* **What is needed**
Could you write out the opening lines of the data, word for word, stopping after the line that contains "return (px - 960) / F * D, D"?

* **Data excerpt**
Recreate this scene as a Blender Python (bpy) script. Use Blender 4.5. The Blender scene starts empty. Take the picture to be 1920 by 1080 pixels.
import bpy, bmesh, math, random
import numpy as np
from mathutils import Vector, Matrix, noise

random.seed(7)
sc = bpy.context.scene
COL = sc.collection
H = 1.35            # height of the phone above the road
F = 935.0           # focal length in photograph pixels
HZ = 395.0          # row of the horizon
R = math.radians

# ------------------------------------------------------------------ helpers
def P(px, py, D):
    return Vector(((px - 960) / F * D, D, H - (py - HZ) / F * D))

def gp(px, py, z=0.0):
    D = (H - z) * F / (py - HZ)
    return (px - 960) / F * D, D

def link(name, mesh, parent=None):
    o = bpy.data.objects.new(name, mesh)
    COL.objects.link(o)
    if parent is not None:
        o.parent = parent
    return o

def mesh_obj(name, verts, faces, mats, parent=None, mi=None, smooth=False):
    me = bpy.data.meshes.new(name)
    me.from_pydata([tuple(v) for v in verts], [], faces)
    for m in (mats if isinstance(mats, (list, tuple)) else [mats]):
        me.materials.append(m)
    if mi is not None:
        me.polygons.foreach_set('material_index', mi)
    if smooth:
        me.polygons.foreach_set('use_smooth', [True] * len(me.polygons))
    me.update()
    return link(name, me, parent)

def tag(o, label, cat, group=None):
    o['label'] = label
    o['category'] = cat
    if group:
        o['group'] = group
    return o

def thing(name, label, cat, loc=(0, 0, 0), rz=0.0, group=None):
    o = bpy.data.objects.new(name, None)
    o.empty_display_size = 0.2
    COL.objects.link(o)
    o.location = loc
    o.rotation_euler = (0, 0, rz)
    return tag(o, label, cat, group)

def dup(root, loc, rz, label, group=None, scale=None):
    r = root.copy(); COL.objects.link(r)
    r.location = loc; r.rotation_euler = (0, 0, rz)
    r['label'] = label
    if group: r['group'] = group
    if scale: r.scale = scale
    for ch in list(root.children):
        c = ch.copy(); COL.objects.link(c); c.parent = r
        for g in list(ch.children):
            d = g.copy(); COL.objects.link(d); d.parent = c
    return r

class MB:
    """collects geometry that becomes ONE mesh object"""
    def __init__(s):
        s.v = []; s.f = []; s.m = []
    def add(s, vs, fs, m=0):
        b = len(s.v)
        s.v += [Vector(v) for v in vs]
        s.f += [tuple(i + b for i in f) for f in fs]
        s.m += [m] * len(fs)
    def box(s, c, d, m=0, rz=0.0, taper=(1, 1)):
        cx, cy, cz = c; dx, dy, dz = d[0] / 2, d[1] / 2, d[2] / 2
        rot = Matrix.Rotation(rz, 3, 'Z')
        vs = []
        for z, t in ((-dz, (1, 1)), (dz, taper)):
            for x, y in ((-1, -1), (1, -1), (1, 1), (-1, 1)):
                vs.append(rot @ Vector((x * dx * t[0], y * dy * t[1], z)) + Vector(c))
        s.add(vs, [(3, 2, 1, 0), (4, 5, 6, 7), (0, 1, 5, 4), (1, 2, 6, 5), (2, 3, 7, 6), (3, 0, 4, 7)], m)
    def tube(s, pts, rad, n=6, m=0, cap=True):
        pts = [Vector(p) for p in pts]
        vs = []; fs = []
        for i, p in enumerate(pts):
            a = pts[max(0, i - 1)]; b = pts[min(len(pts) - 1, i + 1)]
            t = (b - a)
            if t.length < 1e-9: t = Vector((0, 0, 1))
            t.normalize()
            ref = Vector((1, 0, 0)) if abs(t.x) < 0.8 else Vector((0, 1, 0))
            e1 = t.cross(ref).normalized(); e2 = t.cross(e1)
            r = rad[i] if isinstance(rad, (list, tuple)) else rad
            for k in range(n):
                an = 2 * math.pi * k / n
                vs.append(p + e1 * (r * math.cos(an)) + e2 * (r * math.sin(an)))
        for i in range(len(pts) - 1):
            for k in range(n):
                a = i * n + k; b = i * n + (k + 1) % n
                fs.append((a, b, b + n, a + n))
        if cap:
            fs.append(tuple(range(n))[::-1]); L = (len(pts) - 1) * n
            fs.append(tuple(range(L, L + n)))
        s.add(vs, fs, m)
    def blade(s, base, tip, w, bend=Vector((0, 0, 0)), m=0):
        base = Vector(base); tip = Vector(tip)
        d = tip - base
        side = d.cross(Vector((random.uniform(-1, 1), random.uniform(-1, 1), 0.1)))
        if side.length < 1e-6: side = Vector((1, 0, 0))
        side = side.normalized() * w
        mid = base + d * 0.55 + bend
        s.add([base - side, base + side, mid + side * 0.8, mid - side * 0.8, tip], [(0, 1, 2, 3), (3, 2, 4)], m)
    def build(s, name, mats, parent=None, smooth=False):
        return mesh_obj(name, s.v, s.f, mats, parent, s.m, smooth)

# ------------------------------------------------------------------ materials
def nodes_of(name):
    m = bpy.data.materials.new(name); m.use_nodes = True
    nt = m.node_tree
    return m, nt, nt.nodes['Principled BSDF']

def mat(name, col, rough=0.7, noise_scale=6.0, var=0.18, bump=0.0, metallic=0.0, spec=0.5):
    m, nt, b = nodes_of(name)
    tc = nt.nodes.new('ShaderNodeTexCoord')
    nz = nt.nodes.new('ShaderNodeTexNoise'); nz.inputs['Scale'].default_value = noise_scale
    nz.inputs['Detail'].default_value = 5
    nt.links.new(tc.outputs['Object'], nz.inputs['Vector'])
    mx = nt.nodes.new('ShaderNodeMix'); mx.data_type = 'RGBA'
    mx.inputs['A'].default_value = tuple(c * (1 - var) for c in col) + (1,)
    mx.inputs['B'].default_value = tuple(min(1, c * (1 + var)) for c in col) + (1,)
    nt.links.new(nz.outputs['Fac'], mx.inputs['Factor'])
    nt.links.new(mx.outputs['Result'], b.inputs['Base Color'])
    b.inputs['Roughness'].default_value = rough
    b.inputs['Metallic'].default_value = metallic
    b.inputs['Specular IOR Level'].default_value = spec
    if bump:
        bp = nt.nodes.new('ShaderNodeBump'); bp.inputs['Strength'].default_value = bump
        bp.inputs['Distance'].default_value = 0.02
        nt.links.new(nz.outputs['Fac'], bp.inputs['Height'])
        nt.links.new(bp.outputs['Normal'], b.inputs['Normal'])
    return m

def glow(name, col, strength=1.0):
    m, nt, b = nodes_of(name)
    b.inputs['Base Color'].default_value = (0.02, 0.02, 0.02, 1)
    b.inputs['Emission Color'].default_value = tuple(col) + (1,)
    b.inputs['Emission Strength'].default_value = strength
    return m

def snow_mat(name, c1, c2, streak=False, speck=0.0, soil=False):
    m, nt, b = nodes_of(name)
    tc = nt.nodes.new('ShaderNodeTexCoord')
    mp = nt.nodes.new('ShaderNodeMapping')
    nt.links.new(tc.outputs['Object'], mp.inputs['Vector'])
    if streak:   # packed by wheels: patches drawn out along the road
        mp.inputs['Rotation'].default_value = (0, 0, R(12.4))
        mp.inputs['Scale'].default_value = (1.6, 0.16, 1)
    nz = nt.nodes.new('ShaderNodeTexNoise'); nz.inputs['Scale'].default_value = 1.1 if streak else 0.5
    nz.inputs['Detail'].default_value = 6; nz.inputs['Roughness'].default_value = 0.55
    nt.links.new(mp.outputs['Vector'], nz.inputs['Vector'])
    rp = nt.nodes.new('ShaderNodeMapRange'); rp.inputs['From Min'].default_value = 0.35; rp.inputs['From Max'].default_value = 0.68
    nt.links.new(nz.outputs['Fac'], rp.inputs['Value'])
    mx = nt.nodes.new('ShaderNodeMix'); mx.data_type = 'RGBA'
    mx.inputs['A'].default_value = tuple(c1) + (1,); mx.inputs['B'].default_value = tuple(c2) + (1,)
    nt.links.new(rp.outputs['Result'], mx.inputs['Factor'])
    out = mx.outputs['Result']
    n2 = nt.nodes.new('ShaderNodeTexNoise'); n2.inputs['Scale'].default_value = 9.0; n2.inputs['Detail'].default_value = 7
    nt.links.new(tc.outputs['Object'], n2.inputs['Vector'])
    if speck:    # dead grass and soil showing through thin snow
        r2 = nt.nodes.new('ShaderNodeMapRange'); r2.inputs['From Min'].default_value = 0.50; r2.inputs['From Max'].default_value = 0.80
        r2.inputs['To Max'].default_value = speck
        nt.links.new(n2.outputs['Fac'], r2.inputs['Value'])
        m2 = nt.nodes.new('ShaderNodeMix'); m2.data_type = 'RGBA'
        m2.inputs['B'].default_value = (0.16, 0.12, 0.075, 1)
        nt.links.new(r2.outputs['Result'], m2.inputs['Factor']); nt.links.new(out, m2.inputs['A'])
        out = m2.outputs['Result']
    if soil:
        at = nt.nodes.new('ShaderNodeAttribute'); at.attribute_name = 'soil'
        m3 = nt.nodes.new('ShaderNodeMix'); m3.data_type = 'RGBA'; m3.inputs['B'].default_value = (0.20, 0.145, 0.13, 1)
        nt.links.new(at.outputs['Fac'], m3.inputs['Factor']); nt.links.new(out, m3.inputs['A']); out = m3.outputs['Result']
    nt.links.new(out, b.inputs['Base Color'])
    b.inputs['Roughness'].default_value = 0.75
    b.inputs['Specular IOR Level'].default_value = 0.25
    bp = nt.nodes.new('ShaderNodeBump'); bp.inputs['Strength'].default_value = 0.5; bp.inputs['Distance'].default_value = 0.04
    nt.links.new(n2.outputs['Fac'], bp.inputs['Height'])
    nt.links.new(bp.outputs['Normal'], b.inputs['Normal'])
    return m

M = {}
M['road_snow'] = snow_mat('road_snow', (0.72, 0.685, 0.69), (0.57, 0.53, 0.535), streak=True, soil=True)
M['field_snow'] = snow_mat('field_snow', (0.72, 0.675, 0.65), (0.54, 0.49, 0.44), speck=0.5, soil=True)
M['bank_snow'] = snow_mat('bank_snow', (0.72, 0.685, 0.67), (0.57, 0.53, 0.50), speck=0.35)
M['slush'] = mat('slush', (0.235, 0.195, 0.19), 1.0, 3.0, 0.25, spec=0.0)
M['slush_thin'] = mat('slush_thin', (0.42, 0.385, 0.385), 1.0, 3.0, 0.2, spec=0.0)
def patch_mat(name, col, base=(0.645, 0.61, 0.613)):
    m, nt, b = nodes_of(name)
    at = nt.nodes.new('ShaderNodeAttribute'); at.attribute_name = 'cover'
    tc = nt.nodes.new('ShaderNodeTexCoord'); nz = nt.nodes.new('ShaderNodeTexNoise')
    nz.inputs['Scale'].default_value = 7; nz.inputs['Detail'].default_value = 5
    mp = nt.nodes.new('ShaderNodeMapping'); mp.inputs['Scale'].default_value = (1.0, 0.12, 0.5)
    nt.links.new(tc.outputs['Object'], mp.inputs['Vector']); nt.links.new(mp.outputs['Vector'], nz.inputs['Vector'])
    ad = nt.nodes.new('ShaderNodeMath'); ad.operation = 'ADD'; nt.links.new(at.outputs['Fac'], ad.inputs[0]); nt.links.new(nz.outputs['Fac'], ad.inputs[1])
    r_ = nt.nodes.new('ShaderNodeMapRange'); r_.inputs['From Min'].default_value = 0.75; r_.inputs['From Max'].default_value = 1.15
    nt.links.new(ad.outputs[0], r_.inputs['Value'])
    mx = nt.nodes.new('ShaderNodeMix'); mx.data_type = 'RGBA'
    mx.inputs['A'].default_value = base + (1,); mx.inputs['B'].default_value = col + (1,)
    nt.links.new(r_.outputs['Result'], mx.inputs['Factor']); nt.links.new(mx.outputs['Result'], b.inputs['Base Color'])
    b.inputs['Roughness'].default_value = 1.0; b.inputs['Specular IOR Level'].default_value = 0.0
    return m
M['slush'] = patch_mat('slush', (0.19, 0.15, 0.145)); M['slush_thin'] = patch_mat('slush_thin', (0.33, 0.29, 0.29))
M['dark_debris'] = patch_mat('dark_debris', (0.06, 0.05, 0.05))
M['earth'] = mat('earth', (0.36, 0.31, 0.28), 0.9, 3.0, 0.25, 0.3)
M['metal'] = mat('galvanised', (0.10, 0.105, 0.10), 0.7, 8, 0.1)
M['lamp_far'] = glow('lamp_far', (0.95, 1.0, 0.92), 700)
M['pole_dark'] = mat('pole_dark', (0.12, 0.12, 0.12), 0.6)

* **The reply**
Recreate this scene as a Blender Python (bpy) script. Use Blender 4.5. The Blender scene starts empty. Take the picture to be 1920 by 1080 pixels.
import bpy, bmesh, math, random
import numpy as np
from mathutils import Vector, Matrix, noise

random.seed(7)
sc = bpy.context.scene
COL = sc.collection
H = 1.35            # height of the phone above the road
F = 935.0           # focal length in photograph pixels
HZ = 395.0          # row of the horizon
R = math.radians

# ------------------------------------------------------------------ helpers
def P(px, py, D):
    return Vector(((px - 960) / F * D, D, H - (py - HZ) / F * D))

def gp(px, py, z=0.0):
    D = (H - z) * F / (py - HZ)
    return (px - 960) / F * D, D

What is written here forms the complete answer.